The curve of a letter a. The swirl on a cursive D. It might seem a strange concept, but the very shape of letters reflects a culture.

In a collaboration that crosses continents, Associate Professor of Graphic Design Archana Shekara challenges students at Illinois State University and at Shanghai Normal University in China to infuse culture into letters.

Archana Shekara

Archana Shekara (Photo: élan Studios)

“It is imperative that design education adopts new methodologies to address cross-cultural learning since we live in a global society,” said Shekara, who has been conducting research in cultural identity in design for the past 12 years and has been a design educator at Illinois State since 2009. “Design is a philosophy of life in which designers have to empathize with and respect the diverse communities of people they serve.”­­

Letter forms designed using typography

A letter form of K designed from the cultural pride of temples and pandas in Chengdu

Shekara began teaching what is known as a 3+1 program last summer at Shanghai Normal University’s Tianhua College of Art and Design. Students learn typography—the style, classification, and understanding of letter forms and symbols—along a culturally competent curriculum Shekara created for students at Illinois State. The cohort of students will study three years at Shanghai Normal University College Tianhua College before completing a final year at Illinois State. They will earn degrees from both universities.

Shekara taught the same project in Special Topics in Graphic Design with Illinois State students in the fall. Under the title Designing Authenticity: Shanghai–Normal, the project aimed to raise awareness of heritage and cultural identity through the design of letter forms. Students in both countries researched cultural history and heritage of a city, town or province in China. “I was interested to see how students can navigate between cultures through typography,” said Shekara.

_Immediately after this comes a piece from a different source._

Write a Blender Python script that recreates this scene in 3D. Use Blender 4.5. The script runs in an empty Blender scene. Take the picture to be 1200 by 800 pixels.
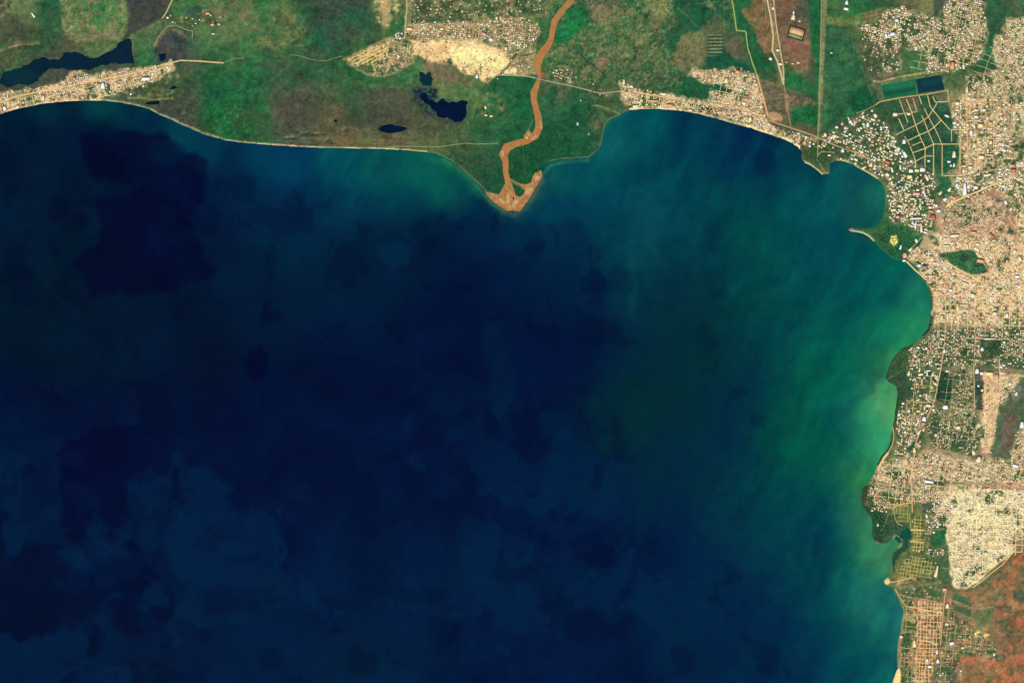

Students studied the town’s cultural history, food, art and architecture.

Ancient porcelain traditions in Jingdezhen inspired the letter J.

Ancient porcelain traditions in Jingdezhen inspired the letter J.

“Students strove to understand the multiculturalism in graphic design by a process of reasoning, reflection and respect,” said Shekara. “The project helped students in China to appreciate and reflect upon their cultural identity, while our students in the U.S. gained new understandings and respect about Chinese culture by acknowledging their biases and creating designs that are authentic.”

Director of the Wonsook Kim School of Art Michael Wille said the collaboration is transformative. “This graphic design partnership between the Wonsook Kim School of Art and Shanghai Normal University Tianhua College is changing the way we imagine the future of education in the arts,” said Wille. “Through Archana’s leadership and enthusiasm, we are seeing the different ways that art and design is taught and students learn on the other side of the globe.”

Thalia Morales, a senior graphic design major, gained a sense of nuance from the project. “Through this project I learned that just because we only hear of ‘China’ as a whole place, we tend to lose the differences and uniqueness the individual cities hold within each other, and because of this we begin to group it all as one and thus continue stereotyping,” said Morales.

The project is one piece of infusing cultural competency into courses. Shekara wants students to reach beyond the Euro-centric vision of the alphabet. “Our graphic design curriculum is based on the Bauhaus school and Swiss design,” said Shekara. “Students learned to create traditional page compositions using classical typography from the 15th century, and with modern page design compositions that date back to the 1940 and 50s,” she said. “Yet graphic design is a human centered, service-oriented profession where designers have a greater responsibility to be culturally aware, understand diversity, inclusion, and social constructs to create designs that are authentic and relevant to the multicultural community.”